The Justice Department also announced charges against Dmitry Olegovich Pavlov, 30, a resident of Russia who allegedly operated and oversaw the servers used to keep Hydra running. Pavlov faces charges of conspiracy to distribute narcotics and conspiracy to launder money.

Pavlov, who has not been arrested and has no lawyer listed in the federal case against him, could not be reached for comment. A Facebook message to a Dmitry Pavlov from St. Petersburg, Russia, who describes himself as a “coding machine” went unanswered.

The indictment details multiple illicit transactions that took place on the platform, including five grams of methamphetamine purchased through Hydra and shipped from Ukraine to San Francisco in September 2020.

Vendors on Hydra could set up accounts and openly advertise a wide variety of substances, including cocaine, heroin and LSD, with photographs and detailed descriptions of their wares. Buyers could write reviews and rate each seller on a five-star scale. Vendor ratings and reviews were featured prominently on the platform, according to the indictment.

U.S. law enforcement agents also used Hydra’s “Bitcoin Bank Mixer” to launder money in November 2021. The indictment further explains how Hydra vendors offered fake identifications, including passports and driver’s licenses, and hacking services. The platform enabled users to hire sophisticated hackers to target victims and gain access to their private information and take over online accounts.

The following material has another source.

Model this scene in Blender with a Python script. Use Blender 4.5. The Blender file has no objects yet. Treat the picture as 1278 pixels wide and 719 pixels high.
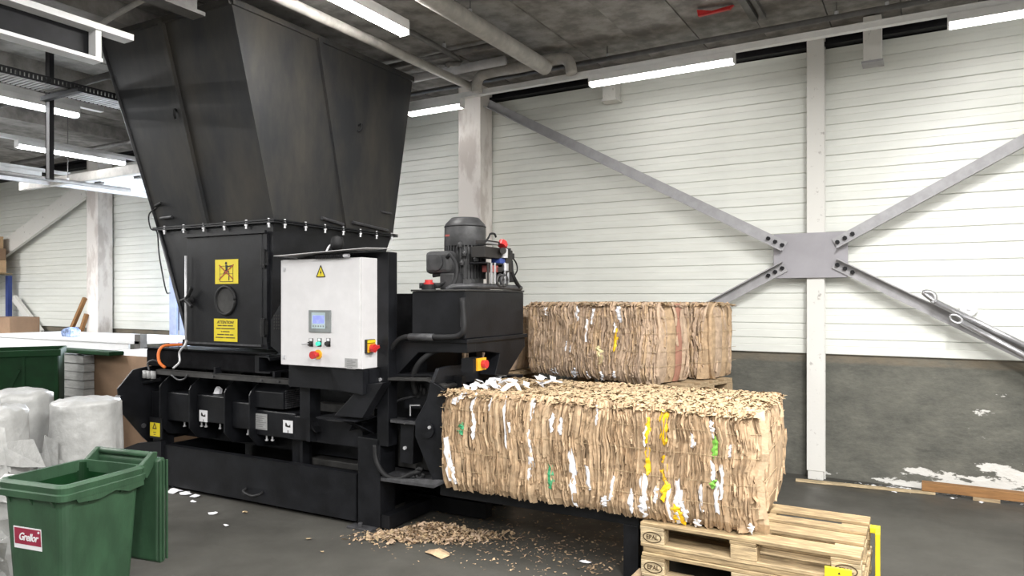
import bpy, bmesh, math, random
from mathutils import Vector, Matrix, noise
C = bpy.context.scene.collection
R = math.radians
SC = bpy.context.scene

# ------------------------------------------------------------------ camera, world, light, exposure
F, CX, HY, H = 890.0, 639.0, 373.0, 1.78            # focal length in px, centre, horizon row, eye height
PHI = math.atan(F / 1529.0)                           # heading against the wall
PHM = math.atan(F / 1639.0)                           # heading against the baler (stands 1.7 deg off the wall)
DEL = PHI - PHM
cam = bpy.data.cameras.new('camera'); cam.sensor_width = 36; cam.lens = F / 1278 * 36
cam.shift_y = (HY - 359.5) / 1278; cam.clip_start = 0.05
co = bpy.data.objects.new('camera', cam); C.objects.link(co)
co.location = (0, 0, H); co.rotation_euler = (R(90), 0, PHI); SC.camera = co
SC.view_settings.view_transform = 'Standard'; SC.view_settings.look = 'None'
SC.view_settings.gamma = 1; SC.view_settings.use_curve_mapping = False
SC.view_settings.exposure = 3.3
SC.cycles.max_bounces = 6; SC.cycles.diffuse_bounces = 4; SC.cycles.sample_clamp_indirect = 8
LAMP = 1.25                                           # radiance of every LED diffuser
w = bpy.data.worlds.new('world'); SC.world = w; w.use_nodes = True
bg = w.node_tree.nodes['Background']; bg.inputs[0].default_value = (0.82, 0.9, 1.0, 1); bg.inputs[1].default_value = 2.2

def area(loc, sx, sy, e, rz=0):
    l = bpy.data.lights.new('unseen_ceiling_light', 'AREA'); l.shape = 'RECTANGLE'; l.size = sx; l.size_y = sy
    l.energy = e; l.color = (1.0, 0.985, 0.96)
    o = bpy.data.objects.new('unseen_ceiling_light', l); C.objects.link(o); o.location = loc; o.rotation_euler = (0, 0, rz)
LE = 14.6
for x, y, rz, k in ((2.3, 6.9, 0, .08), (-6.4, 6.1, 0, .75), (-3.85, 1.6, 90, .35), (-3.85, -1.2, 90, .9), (0.3, 3.9, 90, 1.9), (0.3, 1.2, 90, 2.2), (0.3, -2, 90, 1.9),  # the unseen lamp behind the hopper is added to brighten wall and column
                    (3.6, 3.2, 90, 1.15), (3.6, 0.4, 90, 1.4), (3.6, -2.4, 90, 1.6), (-7.65, 0.6, 90, .35), (-7.65, -2, 90, .4), (-9.9, 2.6, 90, 1.0), (-9.9, 0, 90, 1.2),
                    (-12.1, 2.4, 90, 1.3), (-12.1, -0.5, 90, 1.4), (-15.5, 3.4, 90, 1.5), (-15.5, 0.6, 90, 1.6)):
    area((x, y, 4.02), 1.5, 0.11, LE * k, R(rz))

# ------------------------------------------------------------------ helpers
def frame_ray(px, py, fr):
    p = PHM if fr == 'm' else PHI
    u = (px - CX) / F; s, c = math.sin(p), math.cos(p)
    return (u * c - s, u * s + c, (HY - py) / F)
def at(px, py, fr='m', X=None, Y=None, Z=None):        # where a sight line meets a real plane of the place
    d = frame_ray(px, py, fr)
    t = X / d[0] if X is not None else Y / d[1] if Y is not None else (Z - H) / d[2]
    return Vector((d[0] * t, d[1] * t, H + d[2] * t))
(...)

“The successful seizure of Hydra, the world's largest darknet marketplace, dismantled digital infrastructures enabling a wide range of criminals — including Russian cybercriminals, the cryptocurrency tumblers and money launderers that support them and others, and drug traffickers,” FBI Director Christopher Wray said in a statement. “Today’s announcement is a testament to the strength and potency of our law enforcement partnerships here and around the world — and another example of our strategy to broadly target the entire illicit ecosystem that drives and enables crime.”

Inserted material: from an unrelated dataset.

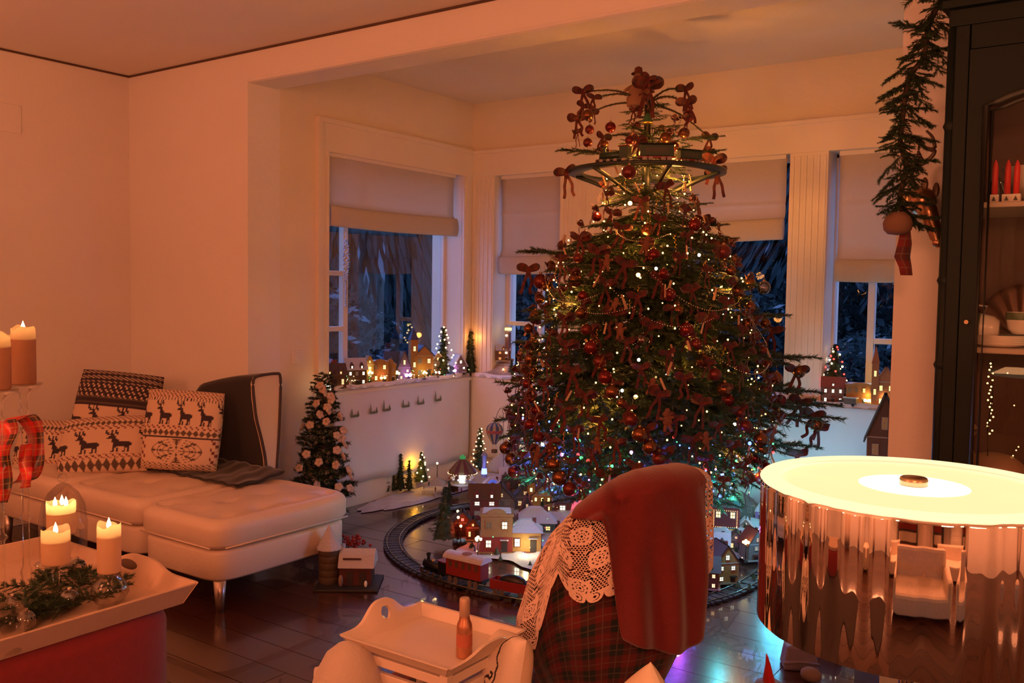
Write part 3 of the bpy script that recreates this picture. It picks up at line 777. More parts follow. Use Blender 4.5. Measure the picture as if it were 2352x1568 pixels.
def tall_stick(label, b_, z):
    t = thing('glass_candlestick', label, 'candlestick', b_); h = z-b_.z
    pr_ = [(.055, 0), (.056, .006), (.02, .02), (.012, .05), (.018, .08), (.011, .10), (.010, h*.36), (.019, h*.38), (.010, h*.40), (.009, h*.66), (.016, h*.68), (.009, h*.70), (.010, h-.09), (.018, h-.08), (.009, h-.07), (.014, h-.03), (.040, h-.012), (.05, h), (.047, h-.001), (0, h-.008)]
    MB().lathe(pr_, n=28).build('stem', glass, t); MB().lathe([(.0, h-.004), (.05, h-.002), (.052, h+.004), (.049, h+.004), (.047, h)], n=28).build('drip_dish', glass, t)
b4 = onz(62, 1372, zt); a = onb(57, 752, b4); bb = onb(57, 882, b4)
tall_stick('tall clear glass candlestick under the taller brown candle', b4, bb.z)
candle('brown candle on the tall glass candlestick by the left wall', Vector((b4.x, b4.y, a.z)), px_r(52, b4), a.z-bb.z, waxd, power=2.6, seed=8)
b5 = onz(5, 1440, zt); a = onb(4, 768, b5); bb = onb(4, 895, b5)
tall_stick('tall clear glass candlestick cut by the left picture edge', b5, bb.z)
candle('brown candle at the left picture edge beside the taller one', Vector((b5.x, b5.y, a.z)), px_r(54, b5), a.z-bb.z, waxd, power=2.2, seed=9)
b6 = onz(20, 1495, zt)
t = thing('cut_glass_vase', 'low cut-glass votive at the near end of the candle tray', 'glass', b6)
MB().lathe([(.03, 0), (.034, .005), (.028, .02), (.042, .05), (.045, .09), (.04, .12), (.037, .12), (.041, .09), (.037, .05), (0, .02)], n=16).build('glass_bowl', glass, t)
b7 = onz(95, 1305, zt)
t = thing('glass_cloche', 'clear glass cloche with a knob behind the ribbon', 'glass', (b7.x-.08, b7.y+.12, zt))
k = onb(98, 1085, t.location).z-zt
MB().lathe([(.075, 0), (.078, k*.4), (.07, k*.62), (.05, k*.76), (.02, k*.86), (.008, k*.88)], n=28).build('dome', glass, t)
MB().sphere((0, 0, k*.94), .017, 14, 10).build('knob', glass, t)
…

In 2013, the FBI shut down a dark web marketplace called Silk Road, founded by a young man in Texas named Ross Ulbricht. Silk Road operated in a similar way — allowing users to buy illicit goods and services and rate and review each vendors’ products. In 2015, Ulbricht was convicted and sentenced to life in prison for running the underground narcotics website.

The Seventh Circuit upheld his life sentence in 2017.